E anche per quanto riguarda la guerra civile, l’idea che i nordisti abbiano combattuto per ”liberare i neri” è più frutto della propaganda fatta a posteriori, che della realtà contemporanea agli eventi. Come ha ampiamente dimostrato da Raimondo Luraghi in Storia della guerra civile americana, testo considerato da Harvard “la miglior opera mai scritta sulla guerra civile”, se la questione avesse riguardato solo i neri non ci sarebbe mai stata una guerra civile negli Usa: i motivi erano molto più profondi e radicati e riguardavano prima di tutto la questione dell’autonomia dal governo centrale, secondariamente le decisioni in materia di fiscalità generale e di dazi e solo in parte marginale la schiavitù dei neri. Quindi neanche, tranne che a posteriori, la guerra fatta dagli Yankee contro i sudisti ebbe l’origine nella volontà di imporre un modello politico presunto come perfetto.

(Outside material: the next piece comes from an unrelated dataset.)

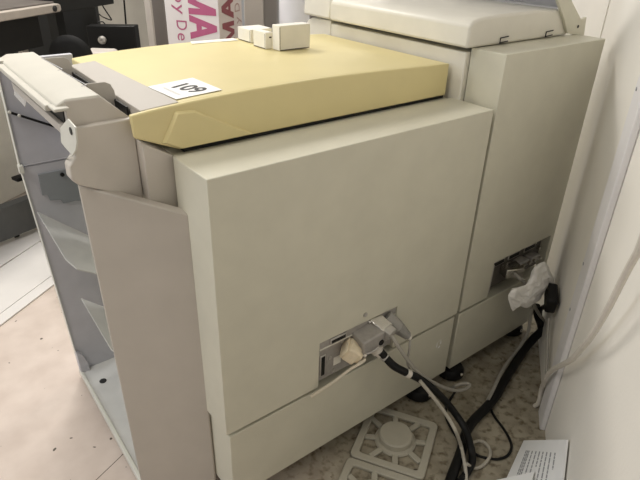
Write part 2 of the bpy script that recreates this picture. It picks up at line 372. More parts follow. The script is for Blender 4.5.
# upper block of the finisher
b = MB(); b.xz([(-0.176, 1.128), (-0.109, 1.127), (-0.056, 1.077), (-0.176, 1.077)], 0.206, 0.222); b.build('end_plate', 'beige', fin, 0.002)
b = MB(); b.xz([(-0.176, 1.079), (-0.056, 1.079), (-0.057, 0.901), (-0.182, 0.964), (-0.194, 0.978), (-0.193, 1.006), (-0.178, 1.022)], 0.192, 0.225); b.build('end_block', 'beige', fin, 0.003)
b = MB(); b.xz([(-0.192, 1.121), (-0.172, 1.130), (-0.110, 1.130), (-0.068, 1.088), (-0.068, 1.072), (-0.114, 1.112), (-0.192, 1.112)], 0.207, 0.70); tp = b.build('top_plate', 'plate_c', fin, 0.003)
b = MB()
b.xy([(-0.1125, 0.609), (-0.104, 0.465), (-0.116, 0.455), (-0.1175, 0.457), (-0.1065, 0.466), (-0.114, 0.609)], 1.1295, 1.1305)
b.xy([(-0.111, 0.446), (-0.105, 0.294), (-0.118, 0.288), (-0.118, 0.290), (-0.1075, 0.296), (-0.1125, 0.446)], 1.1295, 1.1305)
b.build('plate_seam', 'ink_g', tp)
b = MB(); b.box(-0.205, 0.235, 1.105, -0.190, 0.66, 1.117); b.box(-0.200, 0.19, 1.113, -0.172, 0.232, 1.119); b.box(-0.205, 0.655, 1.118, -0.185, 0.69, 1.124)
b.build('front_lip', 'plate_c', fin, 0.002)
for y in (0.30, 0.595):
    b = MB(); b.xz([(-0.108, 1.10), (-0.108, 1.131), (-0.066, 1.130), (-0.056, 1.124), (-0.050, 1.110), (-0.048, 1.062), (-0.06, 1.065)], y, y + 0.004); b.build('guide_tab', 'strip', fin, 0.0008)
b = MB(); b.box(-0.178, 0.222, 1.079, -0.175, 0.69, 1.113); lab(b.build('side_shade', 'dark', fin), 'dark strip painting the shade under the top plate')  # dark panel added for the shade below the top plate
b = MB(); b.box(-0.056, 0.225, 0.82, -0.050, 0.78, 1.06); b.build('partition', 'grey', fin)
b = MB(); b.box(-0.188, 0.22, 1.062, -0.178, 0.62, 1.080); bar = b.build('side_bar', 'strip', fin, 0.001)
b = MB(); b.prism([(-0.1900, 0.2139, 1.0776), (-0.1900, 0.2314, 1.0428), (-0.1900, 0.1950, 1.0385), (-0.1900, 0.1701, 1.0382), (-0.1900, 0.2234, 1.0102), (-0.1900, 0.1655, 1.0357), (-0.1900, 0.1307, 1.0581), (-0.1900, 0.1126, 1.0785), (-0.1900, 0.1036, 1.1074), (-0.1900, 0.1440, 1.1120)], (0.003, 0, 0))
sb = b.build('side_bracket', 'rim', fin, 0.0005)
b = MB(); b.ring((-0.1905, 0.1339, 1.0928), (-1, 0, 0), 0, 0.007, 0.0012, 16); b.build('bracket_hole', 'ink', fin)
b = MB(); b.prism([(-0.1760, 0.6472, 1.0778), (-0.1760, 0.5139, 1.0799), (-0.1760, 0.5941, 1.0238), (-0.1760, 0.7031, 1.0287)], (0.0008, 0, 0)); lab(b.build('tape', 'glass', fin), 'clear tape hanging inside the open end')
# filler between finisher and main cabinet, under the lid
b = MB(); b.xz([(-0.056, 0.91), (0.006, 0.875), (0.006, 0.998), (-0.056, 1.036)], 0.160, 0.70); b.build('side_filler', 'beige', cop, 0.002)

# ------------------------------------------------------------------ connector panels
cp = MB(); cp.box(0.2885, 0.010, 0.322, 0.5715, 0.016, 0.440); cp.box(0.2885, 0.003, 0.440, 0.5715, 0.016, 0.4645)
cpl = cp.build('connector_panel', 'plate', cop, 0.001); lab(cpl, 'metal connector panel set into the main rear cover')
MB().box(0.290, 0.001, 0.437, 0.571, 0.006, 0.441).build('panel_lip', 'cream2', cpl, 0.001)
def socket(name, x, z, w, h, parent, y=0.010, vertical=False, mat_in='black'):
    if vertical: w, h = h, w
    b = MB(); b.box(x - w / 2 - 0.004, y - 0.004, z - h / 2 - 0.004, x + w / 2 + 0.004, y, z + h / 2 + 0.004); o = b.build(name, 'steel', parent, 0.002)
    MB().box(x - w / 2, y - 0.0052, z - h / 2, x + w / 2, y - 0.0005, z + h / 2).build('socket_opening', mat_in, o, 0.001)
    return o
socket('socket', 0.306, 0.374, 0.066, 0.012, cpl, vertical=True)
socket('socket', 0.352, 0.4515, 0.048, 0.010, cpl, y=0.003)
socket('socket', 0.520, 0.395, 0.052, 0.012, cpl)
for x, z in ((0.332, 0.388), (0.345, 0.335), (0.375, 0.425), (0.44, 0.33), (0.55, 0.35)): b = MB(); b.ring((x, 0.0102, z), (0, -1, 0), 0, 0.006, 0.0025, 14); b.build('panel_screw', 'steel', cpl)
b = MB(); b.box(0.346, 0.0090, 0.352, 0.372, 0.0102, 0.380); lab(b.build('panel_sticker', 'card', cpl), 'small pale sticker on the connector panel')
cp = MB(); cp.box(1.034, 0.030, 0.314, 1.362, 0.036, 0.448)
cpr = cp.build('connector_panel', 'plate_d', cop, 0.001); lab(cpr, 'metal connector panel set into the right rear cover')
MB().box(1.031, 0.010, 0.314, 1.052, 0.03, 0.432).build('panel_flange', 'strip', cpr, 0.001)
for x in (1.10, 1.19, 1.285): socket('socket', x, 0.415, 0.060, 0.014, cpr, y=0.030)
for x, z in ((1.085, 0.445), (1.19, 0.445), (1.30, 0.44), (1.345, 0.40)): b = MB(); b.lathe((x, 0.03, z - 0.004), (0, -1, 0), [(0.008, 0), (0.008, 0.012), (0.004, 0.016), (0, 0.016)], 12); b.build('panel_post', 'chrome', cpr)

# ------------------------------------------------------------------ plugs and cables at the main panel
# grey metal-hooded plug
G = 'plugs at the main connector panel'
t = thing('cable_plug', (0.4433, -0.0050, 0.4067), 'squat grey metal plug without a visible cable, beside the ivory plug', 'plug', G)
b = MB(); c = Vector((0.4432, -0.0120, 0.4221)); b.rbox(c, (1, 0, 0.08), (0, 1, 0.1), (0, 0, 1), 0.040, 0.036, 0.026); hood = b.build('plug_hood', 'plate', t, 0.005)
b = MB(); b.lathe(c + Vector((0.026, -0.034, -0.008)), (0, -1, 0), [(0.010, 0), (0.009, 0.004), (0.006, 0.005), (0, 0.003)], 14); b.build('thumbscrew', 'black', t)
b = MB(); b.tube([c + Vector((-0.032, -0.03, -0.022)), c + Vector((-0.020, -0.044, -0.016)), c + Vector((0.012, -0.042, -0.014))], 0.0022, 6, 6); b.build('bail_wire', 'steel', t)
# ivory plug with thin cream cable
t = thing('plug_cable', (0.3975, -0.0200, 0.3961), 'ivory plug with thin cream cable running left along the seam', 'plug', G)
c = Vector((0.3881, -0.0220, 0.4023)); b = MB()
ax = (Vector((0.4099, -0.0450, 0.3822)) - c).normalized()
sdv = Vector((0, 0, 1)); sdv = (sdv - ax * sdv.dot(ax)).normalized(); oth = ax.cross(sdv)
b.rbox(c - ax * 0.004, ax, oth, sdv, 0.020, 0.026, 0.024); b.rbox(c + ax * 0.018, ax, oth, sdv, 0.008, 0.020, 0.016); b.rbox(c - ax * 0.026, ax, oth, sdv, 0.006, 0.032, 0.018); b.build('plug_body', 'ivory', t, 0.006)
for k in (0.012, -0.014):
    b = MB(); b.ring(c + ax * 0.026 + sdv * k, ax, 0, 0.0055, 0.009, 12); b.build('thumbscrew', 'cable_w', t)
b = MB(); b.tube([c + ax * 0.034, (0.4023, -0.0550, 0.3897), (0.3826, -0.0550, 0.3856), (0.3563, -0.0450, 0.3707), (0.3200, -0.0350, 0.3469), (0.2826, -0.0220, 0.3232), (0.2545, -0.0100, 0.3040)], 0.0042, 8); b.build('cable', 'cable_b', t)
# silver D plug with grey cable looping to the floor
t = thing('plug_cable', (0.4924, -0.0300, 0.4498), 'silver plug with grey cable sweeping right into a loop by the foot', 'plug', G)
c = Vector((0.4953, -0.0200, 0.4386)); e = Vector((0.5023, -0.0550, 0.4260)); ax = (e - c).normalized(); sdv = Vector((0, 0, 1)); sdv = (sdv - ax * sdv.dot(ax)).normalized(); oth = ax.cross(sdv)
b = MB(); b.rbox(c - ax * 0.012, ax, oth, sdv, 0.030, 0.024, 0.015); b.rbox(c - ax * 0.036, ax, oth, sdv, 0.010, 0.030, 0.012); b.build('plug_shell', 'chrome', t, 0.003)
b = MB(); b.rbox(c + ax * 0.024, ax, oth, sdv, 0.012, 0.018, 0.016); b.build('plug_clamp', 'steel', t, 0.003)
for k in (-1, 1): b = MB(); b.ring(c + ax * 0.030 + oth * 0.011 * k, ax, 0, 0.004, 0.009, 10); b.build('thumbscrew', 'chrome', t)
b = MB(); b.tube([c + ax * 0.03, (0.4962, -0.0650, 0.4283), (0.5080, -0.0850, 0.3968), (0.5316, -0.0950, 0.3553), (0.5724, -0.1000, 0.2958), (0.6350, -0.1050, 0.2259), (0.7174, -0.1100, 0.1501), (0.7847, -0.1150, 0.1046), (0.8344, -0.1150, 0.0874), (0.8565, -0.1080, 0.0853), (0.8431, -0.0950, 0.0873), (0.8163, -0.0800, 0.0794), (0.8465, -0.0395, 0.0120)], 0.0058, 10); b.build('cable', 'cable_g', t)
# ribbed grey boot
t = thing('plug_cable', (0.5405, -0.0400, 0.4271), 'plug with long ribbed grey boot and thin drooping lead, rightmost at the main panel', 'plug', G)
a = Vector((0.5268, -0.0020, 0.4489)); e = Vector((0.5696, -0.0600, 0.3938)); ax = (e - a).normalized(); ln = (e - a).length
b = MB(); prof = [(0, 0), (0.020, 0.0), (0.022, 0.02), (0.021, ln * 0.5)]
for k in range(7):
    h0 = ln * (0.52 + 0.065 * k); r0 = 0.020 - 0.0012 * k; prof += [(r0, h0), (r0, h0 + ln * 0.04), (r0 - 0.004, h0 + ln * 0.042), (r0 - 0.004, h0 + ln * 0.062)]
prof += [(0.009, ln), (0, ln)]
b.lathe(a, ax, prof, 18); b.build('plug_boot', 'greyboot', t)
b = MB(); b.lathe(e - ax * 0.002, ax, [(0.0075, 0), (0.0075, 0.008), (0.0, 0.009)], 12); b.build('boot_ring', 'cable_w', t)
b = MB(); b.tube([e, (0.5655, -0.0700, 0.3803), (0.5544, -0.0800, 0.3592), (0.5460, -0.0840, 0.3325), (0.5596, -0.0860, 0.2963), (0.5816, -0.0880, 0.2624)], 0.0033, 8); b.build('cable', 'cable_g', t)
# thick black cable with white band
t = thing('plug_cable', (0.4887, -0.0200, 0.3542), 'thick black cable with white band from the main panel down to the floor', 'plug', G)
pts = [(0.4697, -0.0500, 0.3808), (0.4799, -0.0620, 0.3621), (0.4971, -0.0800, 0.3364), (0.5304, -0.0950, 0.3070), (0.5769, -0.1080, 0.2682), (0.6290, -0.1250, 0.2121), (0.6775, -0.1500, 0.1456), (0.7055, -0.1800, 0.0932), (0.7001, -0.2200, 0.0747), (0.6932, -0.2579, 0.0300), (0.6643, -0.2878, 0.0170), (0.6061, -0.3061, 0.0120), (0.5465, -0.3115, 0.0110)]
b = MB(); b.tube(pts, 0.0115, 12); ca = b.build('cable', 'black_m', t)
b = MB(); b.tube([(0.5325, -0.0956, 0.3052), (0.5454, -0.0997, 0.2947)], 0.0132, 14, 1); b.build('white_band', 'cable_w', ca)
b = MB(); c = Vector((0.4692, -0.0300, 0.3782)); ax = (Vector(pts[1]) - c).normalized(); b.lathe(c - ax * 0.02, ax, [(0, 0), (0.017, 0), (0.019, 0.01), (0.019, 0.030), (0.015, 0.034), (0.015, 0.045), (0.0, 0.046)], 16); b.build('plug_collar', 'cable_w', t)
b = MB(); b.ring(c + ax * 0.024, ax, 0, 0.0135, 0.016, 14); b.build('plug_gland', 'steel', t)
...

Detto questo torniamo a Mark Twain. Mark Twain è stato lo scrittore più influente della storia della cultura americana e i suoi scritti tutt’ora sono considerati “l’inizio della vera cultura americana” (cit. Ernst Hemingway) e quindi sebbene si possano trovare altri autori suoi contemporanei che hanno porposto visioni simili, l’influenza di Twain è stata, ed è tutt’ora, immensamente superiore a quella degli altri. Inoltre sebbene dopo il 1890 si disse contrario all’imperialismo americano, ma solo nella forma neocoloniale contro le Filippine, lo scritto fantascientifico “Uno Yankee alla corte di Re Artù” può essere definito come il manifesto ideologico almeno dell’imperialismo democratico e dell’esportazione della democrazia. In detto romanzo, uno Yankee del XIX secolo si ritrova mirabolmente catapultato nel VI secolo dopo Cristo, nella terra di Camelot, alla corte di Re Artù.

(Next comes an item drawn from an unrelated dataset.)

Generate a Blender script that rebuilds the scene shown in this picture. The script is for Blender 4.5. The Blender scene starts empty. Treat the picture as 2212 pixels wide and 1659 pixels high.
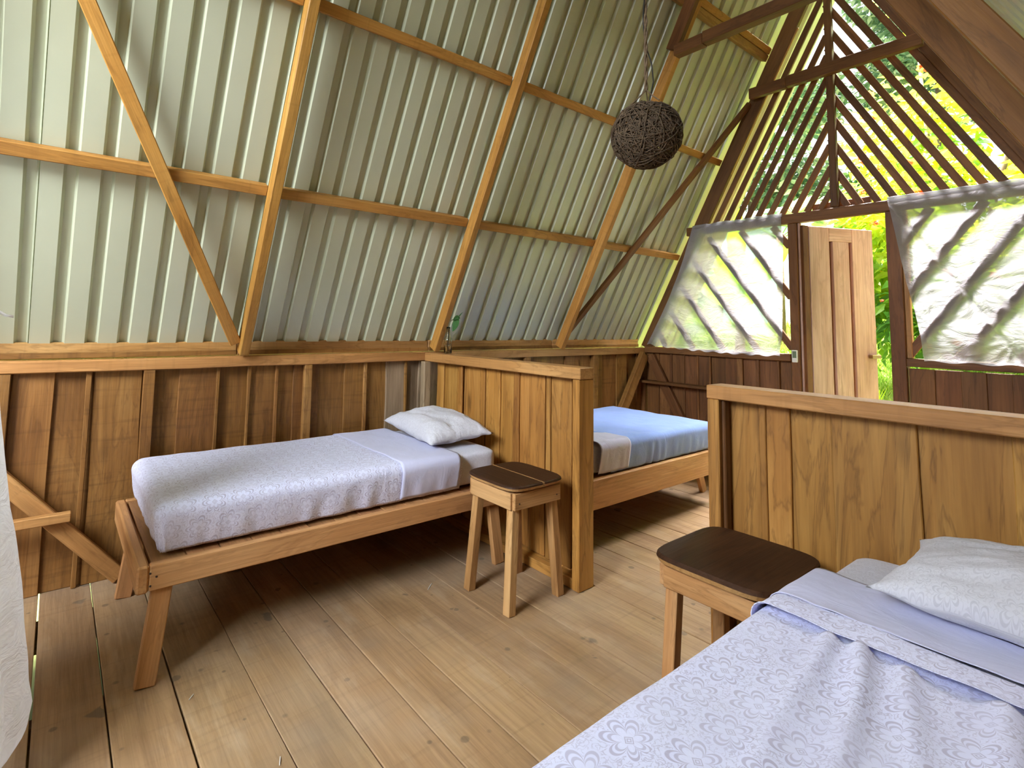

Qui scopre che nulla funziona: il Re ha un potere assoluto, il popolo non ha diritto di parola, la legge è puro arbitrio dei nobili, la religione avvinghia i più poveri nella superstizione e nella sottomissione ai potenti e via di seguito. Quindi, dimostrando per altro una incredibile ignoranza della profondità delle società medioevali, decide di “liberarli”. Grazie alla sua superiore (secondo lui) consocenza tutti lo prendono per un potentissimo mago e a lui si inchinano adoranti e ubbidienti. Secondo lo scrittore tutti i personaggi, dai Re ai nobili fino alla plebe, sono solo dei bambini privi di alcuna cultura e conoscenza, pronti a credere a tutte le superstizioni e bugie: esemplificativa è la scena di dieci cavalieri pronti ad ucciderlo che lui sconfigge grazie alla sua pipa. Infatti nello scritto questi cavalieri, vedendo il fumo uscire dalla sua bocca, lo scambiano nientemeno che per un drago e si inchinano tremanti al suo volere.

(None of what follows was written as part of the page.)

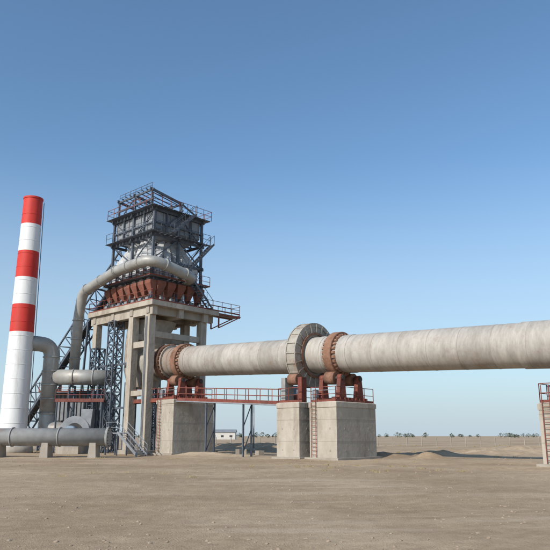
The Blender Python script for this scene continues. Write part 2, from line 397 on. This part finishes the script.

Così dopo aver preso il potere assoluto (sempre per il bene della libertà) inizia a introdurre le scuole dove insegnare l’agnosticismo, i diritti individuali, l’uguaglianza di fronte alla legge (legge che ovviamente avrebbe scritto lui ricalcando la costituzione americana), dopodichè lavora per portare il suffragio universale “insegnando” a quei poveri ignoranti che solo votando si può essere liberi e felici e così di fantasia in fantasia va avanti. In questo scritto si vedono tutti i prodromi dell’imperialismo democratico, almeno nella sua parte idealistica (che poi queste tesi vengano usate per nascondere inconfessati interessi è un’altra cosa): la volontà di “salvare” gli altri anche se gli altri non si sono minimamente sognati di chiedere nienta gli americani, anzi il dovere di “salvare” gli altri e portarli verso la democrazia americana, perchè essa è il modello perfetto a cui tutti dobbiamo assurgere e se qualcuno non lo vuole è perchè è arretrato o stupido e quindi glielo va, sempre per il suo bene, imposto con la forza e la fondamentale ignoranza degli statunitensi: l’incredibile superificialità con cui guardano ciò che è diverso da loro stessi e la visione caricaturale del medioevo europeo proposta da Twain, derubricato a un ammasso di crudeltà, superstizione e ignoranza ne è, in questo caso la più fulgida dimostrazione. Influenzati da scritti come questo, invece che civilizzare Camelot, gli americani si sentono in diritto di “civilizzare” paesi con migliaia di anni di storia e cultura. Sempre a suon di bombe.